Terry Taylor – photo courtesy Chris Swisher

He goes through several different lessons for his impromptu class: How to throw a better clothesline, how to sell a kick, how to avoid getting your teeth smashed in accidentally. Showing them new spins on old moves and standard routines. Teaching them in-ring psychology like how and when to interact with the crowd. Part coach, part guidance counselor, part drill sergeant, his words are the only sound in the entire room.

“Why would you do that? The audience won’t buy that… This is the most important thing you’ll ever learn in wrestling… I don’t know why guys like to do this, because it never works!” Each lesson followed by a demonstration on an eager volunteer. Often, to drive his point home, he uses anecdotes and stories from his personal experiences and observances of other wrestlers. “Ric Flair does this all the time… Steve Austin does this better than anyone I’ve seen… Do this, and you’ll look like the Iron Sheik.”

After the session is over, after every question has been asked and answered, Taylor heads to the dressing room to prepare for the night’s show. In the ring, his pupils ready themselves for their matches, discussing among themselves what they have been taught, trying out the techniques demonstrated by their professor, bouncing further ideas off each other using his teaching as their springboard.
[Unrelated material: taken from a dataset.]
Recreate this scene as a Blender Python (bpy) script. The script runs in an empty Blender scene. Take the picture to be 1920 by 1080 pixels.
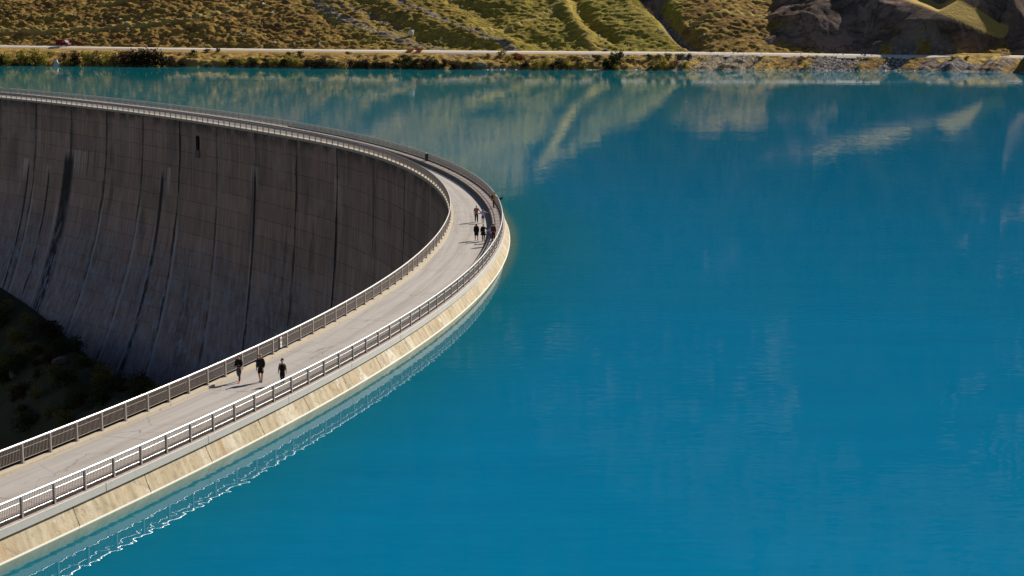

“I do it because I love it,” Taylor tells SLAM! Wrestling about why he conducts such sessions. “I want to bring back some of what this business used to be.” For Taylor, that means returning back to a day when storytelling was done in the ring. It’s a far cry from today’s standard, where a match on TV could be given as little as two minutes, and an interview can go on for ten or more.

“I wrestled Killer Karl Kox, who could have the crowd happy or sad just by doing whatever he did in the ring. The art of what he could do is gone. I liken the state of professional wrestling now to Hollywood. Is there a great actor who can thrill someone with their performance without pyrotechnics or computer-generated monsters and make money? I don’t think so. Now it’s the Scorpion King with $80 million worth of special effects, or the Star Wars movie, or Jurassic Park. It’s all done with computers, it’s bells and whistles. Same thing is happening with our business. The audience is not satisfied with somebody going out there and pouring their heart out and trying to take someone on an emotional roller coaster ride. They’re too discerning, they’re too sophisticated. They want more.”
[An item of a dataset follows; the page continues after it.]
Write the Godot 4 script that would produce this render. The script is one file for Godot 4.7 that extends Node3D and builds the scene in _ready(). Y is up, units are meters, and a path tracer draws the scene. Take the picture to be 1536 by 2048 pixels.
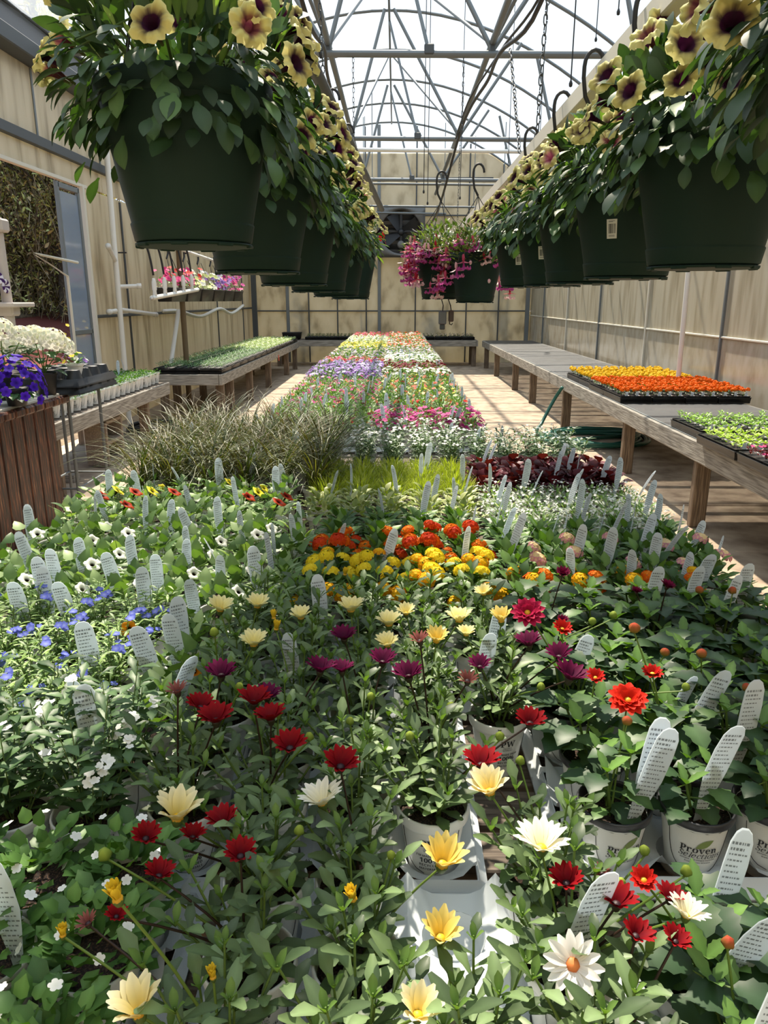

The wrestling industry is changing, no doubt about it. A few years ago, hitting an opponent with a chair was seen as a brutally violent tactic — today, it’s considered fairly tame. Back then, a wrestler who performed a move off the top rope was daredevil, a risk-taker. Today’s high spots are from the tops of cages, or in some cases, platforms and balconies 30 feet up or higher.

Yes, it’s what the audience has come to expect, but that doesn’t necessarily make it right, says Taylor. Nor is it right that the wrestlers continue to risk life and limb to meet these sometimes unfair expectations put on them by the fans.

“A lot of young guys think that because the audience cheers ‘ECW!’ or ‘You (messed) up’, they should immediately respond and do something to make the audience like them. Screw ’em. The audience will never tell me what to do. (If) they sit there and chant ‘Boring’, I’ll sing right along with them,” he says, waving his arms like a conductor to emphasize his point. “If I have a guy in a headlock, and they say ‘we want blood’, I stand up, make them think I’m going to do something huge, and then put the headlock right back on the guy.”

“The guys now, if the fans aren’t screaming all the time, they start to panic, when ultimately the fans shouldn’t dictate the match. A movie doesn’t speed up or slow down because the audience is cheering. You get what the movies give you. Guys now aren’t sure enough about their craft to be able to dictate what they give the audience; the audience now dictates what happens. And that’s completely backwards.”

And at the end of the day, says Taylor, if he can teach someone that, then his job is done.